According to the notions of Hindu Law, in the absence of the father, the eldest
male member is to be the manager of the joint family property, though it is
permissible for a junior member to become the manager with the consent of the
other members of the family.-Ramakrishna v. Manikka 1937 (1) MLJ 587. But under
s.12 of the Act, it is sufficient if any adult member is in management of the
joint family property in order to attract the prohibition contained in this
section.
13 Welfare of minor
to be paramount consideration
(1) In
the appointment or declaration of any person as guardian of a Hindu minor by a
court, the welfare of the minor shall be the paramount consideration.
(2) No
person shall be entitled to the guardianship by virtue of the provisions of
this Act or of any law relating to guardianship in marriage among Hindus, if
the court is of opinion that his or her guardianship will not be for the
welfare of the minor.
COMMENTS
The
word "welfare" has the widest amplitude, it is to be understood so as
to cover the material and physical well being, education, health, happiness and
moral welfare of the child-Rosy Jacob v.
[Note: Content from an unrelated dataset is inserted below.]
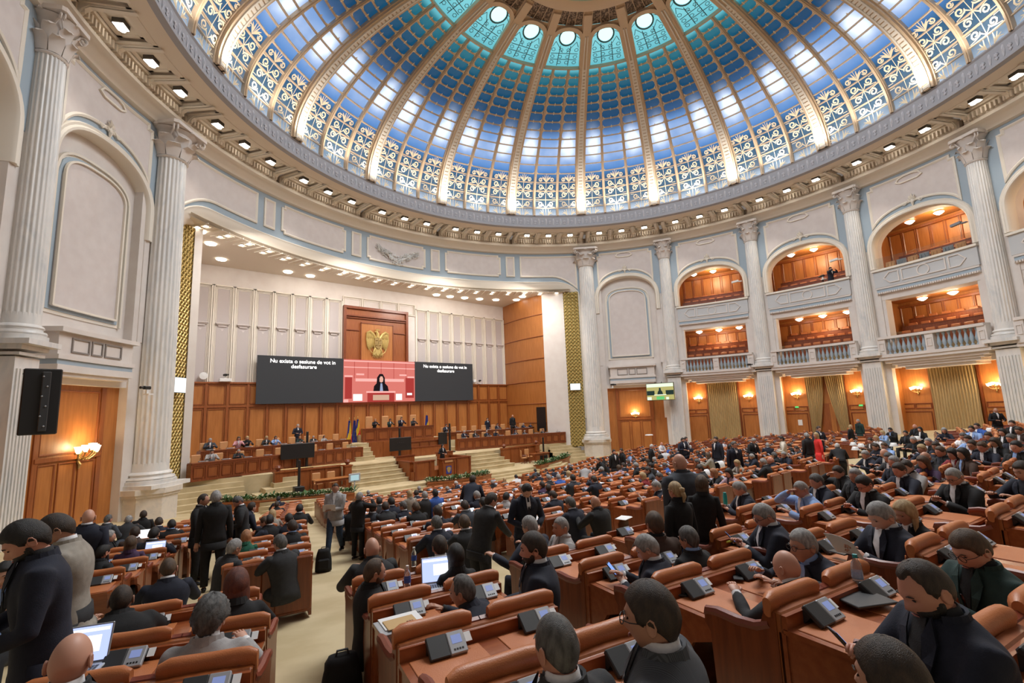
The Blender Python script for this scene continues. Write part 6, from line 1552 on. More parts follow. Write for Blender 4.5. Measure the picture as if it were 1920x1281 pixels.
            for sd in ((-1, 1) if detail > 1 else ()):
                d = (H[sd]-E_2[sd]).normalized(); MB().tube([H[sd]-d*.03, H[sd]+d*.006], [.036*k, .034*k], 12).build('shirt_cuff', CL[shirt], par, smooth=True)
            s_.build('shirt', CL[shirt], par, smooth=True, angle=60)
            if tie:
                t_ = MB(); F_ = lambda x, y, z: tuple(pel+R*x+fw*(y*k*1.075+.012)+sp*z)
                t_.add([F_(-.016, .078, .575), F_(.016, .078, .575), F_(.020, .128, .42), F_(.026, .141, .25), (F_(0, .142, .20)), F_(-.026, .141, .25), F_(-.020, .128, .42)], [(0, 1, 2, 6), (6, 2, 3, 5), (5, 3, 4)])
                t_.build('tie', CL[tie], par)
    if not dress:
        tr = MB(); bm_ = CL[bottom or (top if jacket and top not in ('lgrey', 'beige', 'white', 'lilac', 'red', 'green', 'dred', 'cream', 'pink', 'lblue', 'blue') else 'black')]
        tr.loft([ellr(pel+V3((0, 0, z)), R, V3((0, 1, 0)), a*k, b_*k, n, 2.2) for z, a, b_ in ((.06, .168, .122), (-.03, .18, .132), (-.12, .17, .125))])
        for sd in (-1, 1): hj, kn, an, ft = legs[sd]; tr.tube([hj+V3((0, -.02 if P['leg'] == 'sit' else 0, 0)), hj+(kn-hj)*.5, kn, kn+(an-kn)*.5, an+V3((0, 0, .01))], [.100*k, .090*k, .070*k, .066, .062], n)
        tr.build('trousers', bm_, par, smooth=True, angle=180)
    for sd in (-1, 1):
        hj, kn, an, ft = legs[sd]; sh_ = MB(); sh_.loft([ellr(V3((an.x, an.y-.06+.0, an.z-.05)), R, V3((0, 0, 1)), .03, .03, 8), ellr(V3((an.x, an.y, an.z-.035)), R, V3((0, 0, 1)), .042, .045, 8), ellr(V3((an.x, an.y+.10, an.z-.058)), R, V3((0, 0, 1)), .046, .028, 8), ellr(V3((an.x, an.y+.19, an.z-.068)), R, V3((0, 0, 1)), .025, .015, 8)])
        sh_.build('shoe', shoe_m, par, smooth=True, angle=180)
    par.location = loc; par.rotation_euler = (0, 0, -rad(head)); par.scale = (scale, scale, scale)
    return par, H, pel
mat_lip = mat('lip', (.36, .12, .10), .5)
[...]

Jacob Charamakkal AIR 1973 SC 2090 and
Reddy (CS) v. Yamma Reddy AIR 1975 Kant 134 What constitutes the welfare of the
minor has to be determined by the court after a careful consideration of the
facts and circumstances of the case, as the Act does not lay down any tests or
guidelines to determine what is for the welfare of the minor.
The court
has to take into account all relevant facts on record and to decide whether
father or mother should be appointed as a guardian of the minor. While arriving
at this conclusion, the welfare of the minor alone will be supreme
consideration. It is not necessary for the court to appoint father alone as a
guardian in preference to mother under s.6. That section is further controlled
by s.13 (2) which gives ample power and jurisdiction to the court not to
appoint a person as a guardian if it is
the opinion of the court that such appointment was not in the interest of the
minor.-(1985) 1 HLR 690 (Bom).
By
virtue of s.2 the courts are obliged to read together and harmonise the
provisions of s.19 of the Guardians and Wards Act and s.13 of the Hindu
Minority and Guardianship Act,construing them together, the rigour of the
prohibition contained in cl. (b) of s.19 of the Guardians and Wards Act must be
considered to have been relaxed to a great extent in the interest of the
minor's welfare as laid down in s. 13 of the
Hindu Minority and Guardianship Act. If the circumstances so warrant,
the father's prayer under s.25 of the Guardian and Wards Act can legitimately
be disallowed in the better interests of the minor's welfare-AIR 1961 Punj 51.
The
expression "welfare" is wide enough to include material as well as
spiritual welfare. The court has to consider as to what order would be best for
securing the welfare and happiness of the minors. The welfare of the children
cannot at the same time be confined to either physical comfort or the comfort
that money can secure. The children have to be properly brought up, educated in
healthy surroundings in order to enable them to have the benefits of educations
and also to secure a footing in life later on. Where mother of minor children
aged above 5 years, was unable to maintain herself or her children while father
was earning substantial amount and as a position to look after the children and
educate them, held, the welfare of the children compels that they should be
allowed to remain with the father, rather than with the mother-AIR 1983 Mad 9.